I was watching a video regarding Flat Earthers giving curvatures of Earth that sounded way too big, so I decided to calculate how much the surface of Earth would drop with respect to a line perpendicular to the ground per a certain distance from this point.
I'll use variables as defined in my awfully drawn diagram.
Let $s = 1km$.
Given that the radius of Earth is 6371km, we can find
$\theta = \frac sr = \frac {1km}{6371 km} = \frac {1}{6371} rad = 1.56*10^{-4} rad$
I think h could found by
$h = 6371\sin(\frac{\pi}{2}) – 6371\sin(\frac{\pi}{2}-1.56*10^{-4}) = 7.84*10^{-5} km$
which converted to meters would result in a curvature of $0.07\frac{m}{km}$.
EDIT Note that the formula is not linear, so in order to get the "fall" of Earth for 2 kilometres, multiplying the result by 2 is not enough.
The formula is $h = 6371-6371*\sin(\frac{\pi}{2} – s/6371)$ where $s$ is the distance to the object in kilometers.
Did I make any mistake? This value seems quite small and I'd like to make sure. Thanks in advanced.
Best Answer
Your answer is correct.
See, e.g. the approximate formula given in the Wikipedia entry for horizon, which lists $d \approx 3.57 \sqrt{h}$. We see that a horizon of 1 kilometer is approximately corresponding to a height of
$$ (1 / 3.57)^2 = 0.0785 \text{ meters} $$
Incidentally, I would've used $\cos$ instead of $\sin$ when writing the formula.
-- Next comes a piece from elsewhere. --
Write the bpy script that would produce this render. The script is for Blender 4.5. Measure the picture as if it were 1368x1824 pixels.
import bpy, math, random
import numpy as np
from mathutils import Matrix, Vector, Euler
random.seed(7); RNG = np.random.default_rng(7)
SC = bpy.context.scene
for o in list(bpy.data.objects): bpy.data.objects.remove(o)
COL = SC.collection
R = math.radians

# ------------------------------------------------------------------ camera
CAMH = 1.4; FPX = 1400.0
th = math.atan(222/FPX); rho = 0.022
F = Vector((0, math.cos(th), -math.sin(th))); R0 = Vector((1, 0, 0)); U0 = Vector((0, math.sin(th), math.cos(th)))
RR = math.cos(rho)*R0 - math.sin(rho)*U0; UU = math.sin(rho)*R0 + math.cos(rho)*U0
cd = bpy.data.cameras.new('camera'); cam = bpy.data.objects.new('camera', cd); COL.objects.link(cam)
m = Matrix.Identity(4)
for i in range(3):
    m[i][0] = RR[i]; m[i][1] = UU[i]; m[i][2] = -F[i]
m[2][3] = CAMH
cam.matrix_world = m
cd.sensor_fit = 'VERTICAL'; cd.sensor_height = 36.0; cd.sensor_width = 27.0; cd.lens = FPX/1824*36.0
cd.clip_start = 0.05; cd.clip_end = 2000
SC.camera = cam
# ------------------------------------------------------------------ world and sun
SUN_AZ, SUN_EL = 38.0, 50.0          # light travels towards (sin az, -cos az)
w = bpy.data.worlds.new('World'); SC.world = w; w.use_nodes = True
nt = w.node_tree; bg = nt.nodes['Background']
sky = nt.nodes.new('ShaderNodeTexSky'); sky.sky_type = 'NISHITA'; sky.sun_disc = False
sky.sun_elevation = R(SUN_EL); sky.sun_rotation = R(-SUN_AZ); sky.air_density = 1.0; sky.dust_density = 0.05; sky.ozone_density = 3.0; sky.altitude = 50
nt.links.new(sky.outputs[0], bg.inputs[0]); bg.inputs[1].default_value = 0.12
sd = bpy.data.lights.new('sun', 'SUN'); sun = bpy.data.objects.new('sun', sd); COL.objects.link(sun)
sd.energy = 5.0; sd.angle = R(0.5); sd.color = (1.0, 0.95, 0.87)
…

Then you get
$$ h = r * (1 - \cos \theta) \approx r \cdot \frac12 \cdot (\frac1r)^2 $$
where $r$ is the radius of the earth, and $\theta = 1/r$ is the angle in radians. The approximation uses Taylor expansion for $\cos\theta \approx 1 - \frac12 \theta^2 + \ldots$. So you get immediately
$$ h \approx 1/r $$
when $h$ and $r$ are given in the same units.
Let me give finally a remark concerning the discrepancy with this comment. The TL;DR is basically that the quantity $h$ is not linear as a function of the distance. Since the approximation is done by approximating the circle by a parabola, we actually have that the approximate height scales like the square of the distance to the horizon. For a quadratic relationship
$$ 0.0785 \text{ meters } * \frac{1.6092^2}{1^2} \approx 0.20 \text{ meters} \approx 8 \text{ inches } $$
we see that the 8 centimeter per kilometer estimate is actually compatible with the 8 inches per mile estimate.